----- Collected material -----
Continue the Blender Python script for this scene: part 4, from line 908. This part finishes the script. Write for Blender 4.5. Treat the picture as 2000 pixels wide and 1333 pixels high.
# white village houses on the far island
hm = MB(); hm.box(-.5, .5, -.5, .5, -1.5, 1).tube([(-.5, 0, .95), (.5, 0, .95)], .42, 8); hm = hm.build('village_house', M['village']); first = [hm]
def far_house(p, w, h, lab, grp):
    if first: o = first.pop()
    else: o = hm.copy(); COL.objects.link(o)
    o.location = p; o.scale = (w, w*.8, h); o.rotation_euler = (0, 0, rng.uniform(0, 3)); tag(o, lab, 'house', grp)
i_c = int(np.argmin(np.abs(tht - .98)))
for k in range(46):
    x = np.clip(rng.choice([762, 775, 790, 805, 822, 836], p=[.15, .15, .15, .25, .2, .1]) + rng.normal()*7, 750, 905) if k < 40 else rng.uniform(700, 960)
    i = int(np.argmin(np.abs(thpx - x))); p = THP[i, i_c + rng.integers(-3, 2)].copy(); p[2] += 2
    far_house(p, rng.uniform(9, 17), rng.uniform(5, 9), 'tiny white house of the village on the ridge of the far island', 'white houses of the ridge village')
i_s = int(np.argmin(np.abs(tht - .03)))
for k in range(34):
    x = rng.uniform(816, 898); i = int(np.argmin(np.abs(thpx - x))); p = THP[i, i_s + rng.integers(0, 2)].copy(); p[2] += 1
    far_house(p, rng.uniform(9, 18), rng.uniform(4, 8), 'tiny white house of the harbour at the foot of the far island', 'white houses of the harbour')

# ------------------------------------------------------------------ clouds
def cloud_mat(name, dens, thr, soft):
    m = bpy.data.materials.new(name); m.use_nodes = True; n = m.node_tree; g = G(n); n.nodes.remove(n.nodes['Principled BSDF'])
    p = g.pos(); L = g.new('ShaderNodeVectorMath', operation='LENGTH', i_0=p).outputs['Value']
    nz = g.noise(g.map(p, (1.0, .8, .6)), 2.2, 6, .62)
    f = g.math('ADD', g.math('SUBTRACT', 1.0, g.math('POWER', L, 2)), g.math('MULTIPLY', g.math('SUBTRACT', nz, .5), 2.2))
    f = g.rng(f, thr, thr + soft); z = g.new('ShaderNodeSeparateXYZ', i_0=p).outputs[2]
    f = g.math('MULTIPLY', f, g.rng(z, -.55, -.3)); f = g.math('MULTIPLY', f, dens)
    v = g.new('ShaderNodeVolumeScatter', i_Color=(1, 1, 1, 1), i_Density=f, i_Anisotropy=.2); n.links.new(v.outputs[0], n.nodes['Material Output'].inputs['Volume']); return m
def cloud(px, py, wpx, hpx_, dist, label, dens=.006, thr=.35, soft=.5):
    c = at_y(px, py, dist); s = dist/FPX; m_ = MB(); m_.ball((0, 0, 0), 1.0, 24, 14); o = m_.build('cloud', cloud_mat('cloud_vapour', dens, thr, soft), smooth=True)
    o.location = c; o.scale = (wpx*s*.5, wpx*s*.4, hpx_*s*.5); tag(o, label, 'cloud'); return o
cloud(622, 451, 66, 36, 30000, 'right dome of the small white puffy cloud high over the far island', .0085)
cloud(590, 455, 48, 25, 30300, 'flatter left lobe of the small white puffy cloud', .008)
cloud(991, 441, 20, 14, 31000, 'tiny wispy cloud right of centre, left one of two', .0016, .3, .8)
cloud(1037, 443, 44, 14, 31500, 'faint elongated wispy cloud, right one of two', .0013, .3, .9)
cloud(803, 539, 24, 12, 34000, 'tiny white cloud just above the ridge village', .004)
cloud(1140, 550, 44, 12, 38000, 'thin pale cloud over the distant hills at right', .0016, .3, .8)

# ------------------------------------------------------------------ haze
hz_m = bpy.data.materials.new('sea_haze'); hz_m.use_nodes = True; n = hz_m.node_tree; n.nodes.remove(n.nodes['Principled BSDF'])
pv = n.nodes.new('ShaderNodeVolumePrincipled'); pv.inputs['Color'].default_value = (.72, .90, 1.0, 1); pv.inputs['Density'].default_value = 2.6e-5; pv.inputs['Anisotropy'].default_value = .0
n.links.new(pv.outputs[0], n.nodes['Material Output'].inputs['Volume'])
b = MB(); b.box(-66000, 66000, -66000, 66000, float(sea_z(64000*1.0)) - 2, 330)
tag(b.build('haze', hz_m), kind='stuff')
-----
* Instruction *
Working from the material above, retype it in its entirety without change.

* Solution to this task *
Continue the Blender Python script for this scene: part 4, from line 908. This part finishes the script. Write for Blender 4.5. Treat the picture as 2000 pixels wide and 1333 pixels high.
# white village houses on the far island
hm = MB(); hm.box(-.5, .5, -.5, .5, -1.5, 1).tube([(-.5, 0, .95), (.5, 0, .95)], .42, 8); hm = hm.build('village_house', M['village']); first = [hm]
def far_house(p, w, h, lab, grp):
    if first: o = first.pop()
    else: o = hm.copy(); COL.objects.link(o)
    o.location = p; o.scale = (w, w*.8, h); o.rotation_euler = (0, 0, rng.uniform(0, 3)); tag(o, lab, 'house', grp)
i_c = int(np.argmin(np.abs(tht - .98)))
for k in range(46):
    x = np.clip(rng.choice([762, 775, 790, 805, 822, 836], p=[.15, .15, .15, .25, .2, .1]) + rng.normal()*7, 750, 905) if k < 40 else rng.uniform(700, 960)
    i = int(np.argmin(np.abs(thpx - x))); p = THP[i, i_c + rng.integers(-3, 2)].copy(); p[2] += 2
    far_house(p, rng.uniform(9, 17), rng.uniform(5, 9), 'tiny white house of the village on the ridge of the far island', 'white houses of the ridge village')
i_s = int(np.argmin(np.abs(tht - .03)))
for k in range(34):
    x = rng.uniform(816, 898); i = int(np.argmin(np.abs(thpx - x))); p = THP[i, i_s + rng.integers(0, 2)].copy(); p[2] += 1
    far_house(p, rng.uniform(9, 18), rng.uniform(4, 8), 'tiny white house of the harbour at the foot of the far island', 'white houses of the harbour')

# ------------------------------------------------------------------ clouds
def cloud_mat(name, dens, thr, soft):
    m = bpy.data.materials.new(name); m.use_nodes = True; n = m.node_tree; g = G(n); n.nodes.remove(n.nodes['Principled BSDF'])
    p = g.pos(); L = g.new('ShaderNodeVectorMath', operation='LENGTH', i_0=p).outputs['Value']
    nz = g.noise(g.map(p, (1.0, .8, .6)), 2.2, 6, .62)
    f = g.math('ADD', g.math('SUBTRACT', 1.0, g.math('POWER', L, 2)), g.math('MULTIPLY', g.math('SUBTRACT', nz, .5), 2.2))
    f = g.rng(f, thr, thr + soft); z = g.new('ShaderNodeSeparateXYZ', i_0=p).outputs[2]
    f = g.math('MULTIPLY', f, g.rng(z, -.55, -.3)); f = g.math('MULTIPLY', f, dens)
    v = g.new('ShaderNodeVolumeScatter', i_Color=(1, 1, 1, 1), i_Density=f, i_Anisotropy=.2); n.links.new(v.outputs[0], n.nodes['Material Output'].inputs['Volume']); return m
def cloud(px, py, wpx, hpx_, dist, label, dens=.006, thr=.35, soft=.5):
    c = at_y(px, py, dist); s = dist/FPX; m_ = MB(); m_.ball((0, 0, 0), 1.0, 24, 14); o = m_.build('cloud', cloud_mat('cloud_vapour', dens, thr, soft), smooth=True)
    o.location = c; o.scale = (wpx*s*.5, wpx*s*.4, hpx_*s*.5); tag(o, label, 'cloud'); return o
cloud(622, 451, 66, 36, 30000, 'right dome of the small white puffy cloud high over the far island', .0085)
cloud(590, 455, 48, 25, 30300, 'flatter left lobe of the small white puffy cloud', .008)
cloud(991, 441, 20, 14, 31000, 'tiny wispy cloud right of centre, left one of two', .0016, .3, .8)
cloud(1037, 443, 44, 14, 31500, 'faint elongated wispy cloud, right one of two', .0013, .3, .9)
cloud(803, 539, 24, 12, 34000, 'tiny white cloud just above the ridge village', .004)
cloud(1140, 550, 44, 12, 38000, 'thin pale cloud over the distant hills at right', .0016, .3, .8)

# ------------------------------------------------------------------ haze
hz_m = bpy.data.materials.new('sea_haze'); hz_m.use_nodes = True; n = hz_m.node_tree; n.nodes.remove(n.nodes['Principled BSDF'])
pv = n.nodes.new('ShaderNodeVolumePrincipled'); pv.inputs['Color'].default_value = (.72, .90, 1.0, 1); pv.inputs['Density'].default_value = 2.6e-5; pv.inputs['Anisotropy'].default_value = .0
n.links.new(pv.outputs[0], n.nodes['Material Output'].inputs['Volume'])
b = MB(); b.box(-66000, 66000, -66000, 66000, float(sea_z(64000*1.0)) - 2, 330)
tag(b.build('haze', hz_m), kind='stuff')